A review by jenok
Beautiful Losers by Leonard Cohen

1.0

I hated this book. I think that Cohen was trying to do two things:

1) utilise flawed characters and experimental form to give us a picture of the human condition

2) challenge readers and literary norms with unsettling form and content

Assuming these were the aims of the book (I suggest them in an effort to be generous) I think Cohen comes closer to achieving the second aim, but really fails on both. Beautiful Losers sticks in the mire of its own ugly content, failing entirely to reach any meaning beyond that ugliness.

Let me explain why I am of that opinion, first considering Beautiful Losers as an attempt to show us what the human condition is like. The content of the book, as I have mentioned, is utterly ugly. There are occasional beautiful lines, but they are so interspersed with racist, misogynistic ramblings that their effect is entirely lost. In a different novel, this interspersing of beauty among the mire might indeed be suggestive of the human condition. Here, however, the narrative is so singularly located within the confines of an ego-centric and morally malnourished consciousness that this concept can't begin to take hold. This work is in no way representative of human consciousness, or by extension, the human condition. It is dehumanising to all but one small faction of humanity - to gross effect.
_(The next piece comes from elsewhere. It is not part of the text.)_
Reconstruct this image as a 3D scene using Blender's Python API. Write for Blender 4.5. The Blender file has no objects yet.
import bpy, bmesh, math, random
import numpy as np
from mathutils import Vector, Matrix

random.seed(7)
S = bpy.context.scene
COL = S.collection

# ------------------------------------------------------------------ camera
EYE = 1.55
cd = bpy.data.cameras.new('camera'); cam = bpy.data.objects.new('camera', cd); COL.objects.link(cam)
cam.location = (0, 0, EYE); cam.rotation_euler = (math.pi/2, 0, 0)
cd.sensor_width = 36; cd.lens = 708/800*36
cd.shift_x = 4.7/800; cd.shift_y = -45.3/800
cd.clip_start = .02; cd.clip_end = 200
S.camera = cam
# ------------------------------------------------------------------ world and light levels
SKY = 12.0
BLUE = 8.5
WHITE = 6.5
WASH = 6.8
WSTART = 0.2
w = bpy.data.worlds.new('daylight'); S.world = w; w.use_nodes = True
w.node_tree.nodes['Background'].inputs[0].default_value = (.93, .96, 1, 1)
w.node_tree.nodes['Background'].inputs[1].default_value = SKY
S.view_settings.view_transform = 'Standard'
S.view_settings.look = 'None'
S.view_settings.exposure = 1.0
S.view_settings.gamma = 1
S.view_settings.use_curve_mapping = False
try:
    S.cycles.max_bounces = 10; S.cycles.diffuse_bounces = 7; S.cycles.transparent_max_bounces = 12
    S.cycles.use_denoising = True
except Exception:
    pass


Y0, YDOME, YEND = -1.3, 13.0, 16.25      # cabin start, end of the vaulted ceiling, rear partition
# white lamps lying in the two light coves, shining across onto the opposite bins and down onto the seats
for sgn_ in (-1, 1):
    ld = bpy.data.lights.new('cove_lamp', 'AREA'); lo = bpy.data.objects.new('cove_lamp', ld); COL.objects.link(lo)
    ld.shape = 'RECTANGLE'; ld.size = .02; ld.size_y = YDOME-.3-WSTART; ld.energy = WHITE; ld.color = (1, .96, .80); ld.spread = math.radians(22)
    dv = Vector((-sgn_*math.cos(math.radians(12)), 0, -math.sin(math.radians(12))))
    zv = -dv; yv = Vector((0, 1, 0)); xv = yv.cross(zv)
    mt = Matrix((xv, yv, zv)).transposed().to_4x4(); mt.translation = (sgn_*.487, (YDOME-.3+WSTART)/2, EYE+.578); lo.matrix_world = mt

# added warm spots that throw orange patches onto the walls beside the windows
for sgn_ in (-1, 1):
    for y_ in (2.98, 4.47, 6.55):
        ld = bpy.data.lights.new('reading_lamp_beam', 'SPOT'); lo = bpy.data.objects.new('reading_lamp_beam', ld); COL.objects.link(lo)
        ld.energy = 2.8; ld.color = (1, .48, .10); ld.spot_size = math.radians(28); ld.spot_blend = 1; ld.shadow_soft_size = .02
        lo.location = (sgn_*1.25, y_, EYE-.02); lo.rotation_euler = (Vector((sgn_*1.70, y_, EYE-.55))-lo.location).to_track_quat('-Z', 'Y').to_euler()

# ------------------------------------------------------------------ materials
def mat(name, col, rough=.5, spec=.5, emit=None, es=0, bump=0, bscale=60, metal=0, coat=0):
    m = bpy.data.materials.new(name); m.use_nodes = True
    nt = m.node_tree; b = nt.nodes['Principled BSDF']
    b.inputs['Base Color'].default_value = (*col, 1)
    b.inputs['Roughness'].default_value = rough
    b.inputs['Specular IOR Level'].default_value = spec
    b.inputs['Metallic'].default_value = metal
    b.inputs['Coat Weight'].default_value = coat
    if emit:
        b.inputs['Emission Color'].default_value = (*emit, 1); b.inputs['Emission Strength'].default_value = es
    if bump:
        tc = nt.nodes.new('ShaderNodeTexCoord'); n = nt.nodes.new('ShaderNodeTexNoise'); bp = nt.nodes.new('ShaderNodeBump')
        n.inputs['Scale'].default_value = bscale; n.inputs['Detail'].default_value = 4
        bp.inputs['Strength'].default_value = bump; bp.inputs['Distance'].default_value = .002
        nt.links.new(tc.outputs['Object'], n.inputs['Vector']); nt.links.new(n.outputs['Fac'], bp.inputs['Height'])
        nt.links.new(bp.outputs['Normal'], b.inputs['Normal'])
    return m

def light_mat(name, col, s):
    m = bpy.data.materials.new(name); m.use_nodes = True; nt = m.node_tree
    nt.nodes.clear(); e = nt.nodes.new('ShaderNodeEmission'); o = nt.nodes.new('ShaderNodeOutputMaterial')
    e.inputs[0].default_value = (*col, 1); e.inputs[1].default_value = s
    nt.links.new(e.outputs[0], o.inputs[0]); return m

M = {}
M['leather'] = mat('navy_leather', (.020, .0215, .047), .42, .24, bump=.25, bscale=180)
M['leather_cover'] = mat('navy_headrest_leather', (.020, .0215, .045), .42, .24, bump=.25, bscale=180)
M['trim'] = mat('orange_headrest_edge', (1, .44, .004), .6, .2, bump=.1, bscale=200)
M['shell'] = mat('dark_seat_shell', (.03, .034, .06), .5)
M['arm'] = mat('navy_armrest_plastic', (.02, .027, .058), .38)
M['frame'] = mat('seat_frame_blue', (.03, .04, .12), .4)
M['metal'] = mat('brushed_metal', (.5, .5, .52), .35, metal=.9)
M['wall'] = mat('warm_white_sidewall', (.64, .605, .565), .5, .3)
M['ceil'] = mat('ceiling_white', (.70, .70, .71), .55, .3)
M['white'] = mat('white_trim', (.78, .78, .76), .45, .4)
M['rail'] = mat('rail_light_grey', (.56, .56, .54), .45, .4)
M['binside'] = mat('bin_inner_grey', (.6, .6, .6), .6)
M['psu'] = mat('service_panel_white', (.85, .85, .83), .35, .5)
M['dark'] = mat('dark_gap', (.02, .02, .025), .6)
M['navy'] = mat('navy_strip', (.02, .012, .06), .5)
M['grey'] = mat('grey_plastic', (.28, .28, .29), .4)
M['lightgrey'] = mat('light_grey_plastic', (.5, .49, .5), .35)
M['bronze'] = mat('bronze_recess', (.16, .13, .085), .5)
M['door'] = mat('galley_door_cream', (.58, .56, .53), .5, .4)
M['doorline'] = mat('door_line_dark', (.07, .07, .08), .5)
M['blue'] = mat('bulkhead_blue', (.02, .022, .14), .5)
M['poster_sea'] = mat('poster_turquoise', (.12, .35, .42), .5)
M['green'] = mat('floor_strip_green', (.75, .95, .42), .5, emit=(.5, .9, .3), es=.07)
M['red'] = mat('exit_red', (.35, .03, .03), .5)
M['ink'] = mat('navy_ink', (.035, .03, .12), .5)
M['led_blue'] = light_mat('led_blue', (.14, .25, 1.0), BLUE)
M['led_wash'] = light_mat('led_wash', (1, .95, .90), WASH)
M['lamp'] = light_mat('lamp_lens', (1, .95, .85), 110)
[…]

This "gross" effect may be a deliberate move towards the second aim: to challenge readers and literary norms with unsettling form and content. It isn't effective. Art that makes people uncomfortable is impressive when readers are uncomfortable because they are challenged. This text isn't challenging. It is uncomfortable because it is repulsive. To write a text that is ethically reprehensible without challenge to a dominant view or engagement with the issues at hand is artistically lazy and certainly cannot bring us any closer to understanding the condition that we live in. Sure, it might be illustrative of some of the *kinds* of people who exist in our world, but it doesn't touch on anything transcending those individuals.

It also doesn't make any great literary statement stylistically. Beautiful Losers has aged terribly since the sixties. It's crass sexual descriptions would have been radical for the literary scene of the day, but now come across as nothing more than what I suspect they always were - shock value for the sake of shock value. This doesn't do any artistic favours for the novel.

Ultimately, I just don't think there's anything radical about a white man writing about rape, race and paedophilia in an unblinking, unflinching manner. I don't deny the stark facts of these aspects of existence, or that there should be a place for expressing them in literature - but it's not here, and it isn't like this.